### The problem
Starting at the line that contains "Build this scene" and stopping at the line that contains "RAD = math.radians", transcribe every line of the material below exactly; pictures stay out.

### Stored rows
------------------------------------

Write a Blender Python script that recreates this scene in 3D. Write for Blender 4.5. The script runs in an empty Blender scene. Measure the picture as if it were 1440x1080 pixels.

------------------------------------

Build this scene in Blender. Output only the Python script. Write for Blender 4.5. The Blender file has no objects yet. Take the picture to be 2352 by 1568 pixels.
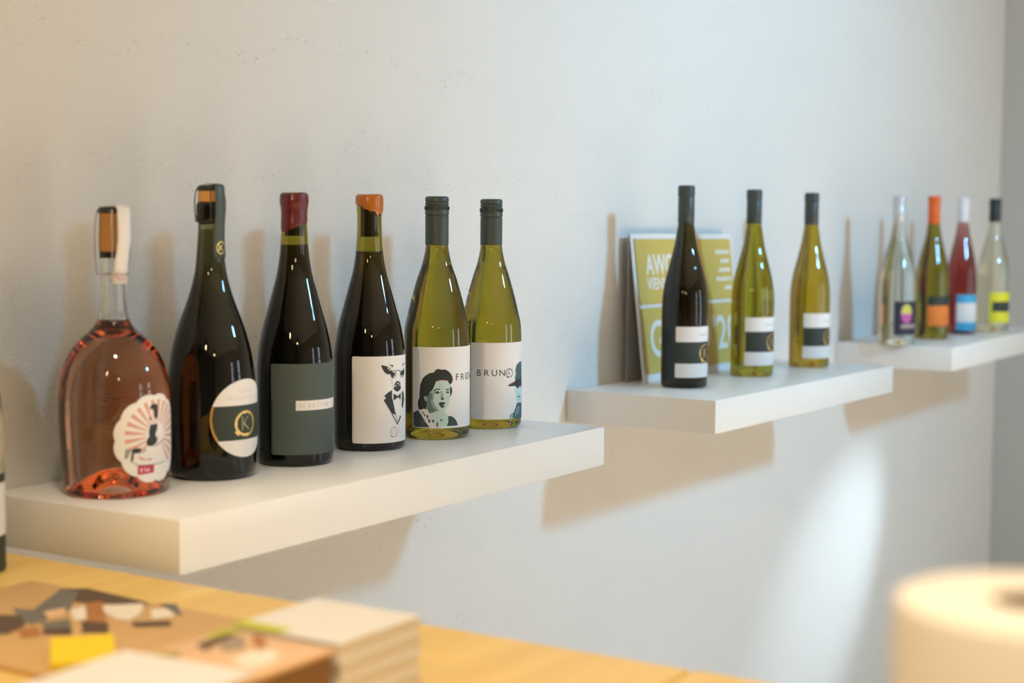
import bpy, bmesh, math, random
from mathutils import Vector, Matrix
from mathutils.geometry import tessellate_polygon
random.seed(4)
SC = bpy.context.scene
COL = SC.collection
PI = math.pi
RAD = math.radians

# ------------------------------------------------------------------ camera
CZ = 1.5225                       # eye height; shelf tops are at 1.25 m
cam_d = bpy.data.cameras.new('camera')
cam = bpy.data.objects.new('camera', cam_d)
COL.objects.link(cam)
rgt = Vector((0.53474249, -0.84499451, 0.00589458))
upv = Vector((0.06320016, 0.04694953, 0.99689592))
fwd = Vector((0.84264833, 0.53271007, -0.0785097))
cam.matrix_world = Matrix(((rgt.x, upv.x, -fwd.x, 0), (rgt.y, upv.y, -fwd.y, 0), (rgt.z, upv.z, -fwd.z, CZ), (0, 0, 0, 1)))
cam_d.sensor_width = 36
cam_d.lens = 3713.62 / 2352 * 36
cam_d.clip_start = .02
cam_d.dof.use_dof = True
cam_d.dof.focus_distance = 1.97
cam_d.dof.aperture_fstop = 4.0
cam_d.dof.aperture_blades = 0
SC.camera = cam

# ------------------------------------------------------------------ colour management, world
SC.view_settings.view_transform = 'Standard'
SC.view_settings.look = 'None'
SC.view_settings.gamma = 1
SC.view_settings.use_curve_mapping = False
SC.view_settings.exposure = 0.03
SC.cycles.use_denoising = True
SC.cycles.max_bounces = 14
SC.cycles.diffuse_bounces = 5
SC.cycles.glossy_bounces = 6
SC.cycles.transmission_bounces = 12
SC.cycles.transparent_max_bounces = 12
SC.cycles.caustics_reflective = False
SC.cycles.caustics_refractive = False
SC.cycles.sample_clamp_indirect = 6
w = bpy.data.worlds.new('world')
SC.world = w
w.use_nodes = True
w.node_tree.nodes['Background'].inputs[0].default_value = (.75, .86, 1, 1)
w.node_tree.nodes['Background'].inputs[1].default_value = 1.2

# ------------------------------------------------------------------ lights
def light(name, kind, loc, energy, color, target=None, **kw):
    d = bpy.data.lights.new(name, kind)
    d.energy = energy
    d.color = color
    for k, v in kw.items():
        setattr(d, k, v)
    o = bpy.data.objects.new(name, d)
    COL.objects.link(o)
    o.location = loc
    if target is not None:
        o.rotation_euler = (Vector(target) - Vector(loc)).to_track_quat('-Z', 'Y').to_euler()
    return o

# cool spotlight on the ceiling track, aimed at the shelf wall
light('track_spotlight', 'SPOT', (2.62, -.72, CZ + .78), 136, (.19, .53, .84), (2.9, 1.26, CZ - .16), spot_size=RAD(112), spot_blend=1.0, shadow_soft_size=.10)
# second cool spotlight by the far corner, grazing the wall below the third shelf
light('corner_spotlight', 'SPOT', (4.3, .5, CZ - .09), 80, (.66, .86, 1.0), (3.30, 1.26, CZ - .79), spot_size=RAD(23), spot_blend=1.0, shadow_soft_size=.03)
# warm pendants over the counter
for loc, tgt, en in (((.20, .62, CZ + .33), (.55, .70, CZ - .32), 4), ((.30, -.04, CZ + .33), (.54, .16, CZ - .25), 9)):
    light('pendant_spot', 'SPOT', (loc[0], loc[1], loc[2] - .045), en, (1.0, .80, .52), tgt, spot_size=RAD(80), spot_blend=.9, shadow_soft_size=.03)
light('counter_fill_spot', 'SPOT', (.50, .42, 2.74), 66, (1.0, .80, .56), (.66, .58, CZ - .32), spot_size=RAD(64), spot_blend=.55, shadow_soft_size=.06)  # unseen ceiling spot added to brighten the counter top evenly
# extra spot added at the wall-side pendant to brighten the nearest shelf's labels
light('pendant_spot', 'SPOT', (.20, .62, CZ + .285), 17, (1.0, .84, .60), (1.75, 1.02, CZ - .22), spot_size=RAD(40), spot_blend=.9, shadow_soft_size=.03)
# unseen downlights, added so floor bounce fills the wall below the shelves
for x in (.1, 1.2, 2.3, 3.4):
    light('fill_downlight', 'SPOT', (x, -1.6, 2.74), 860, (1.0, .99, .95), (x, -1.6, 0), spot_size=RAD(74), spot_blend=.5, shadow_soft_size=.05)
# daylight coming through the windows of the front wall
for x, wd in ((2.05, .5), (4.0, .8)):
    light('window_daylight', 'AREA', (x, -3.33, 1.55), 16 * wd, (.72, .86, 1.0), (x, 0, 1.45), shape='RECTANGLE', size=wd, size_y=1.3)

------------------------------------

### The completed task
Build this scene in Blender. Output only the Python script. Write for Blender 4.5. The Blender file has no objects yet. Take the picture to be 2352 by 1568 pixels.
import bpy, bmesh, math, random
from mathutils import Vector, Matrix
from mathutils.geometry import tessellate_polygon
random.seed(4)
SC = bpy.context.scene
COL = SC.collection
PI = math.pi
RAD = math.radians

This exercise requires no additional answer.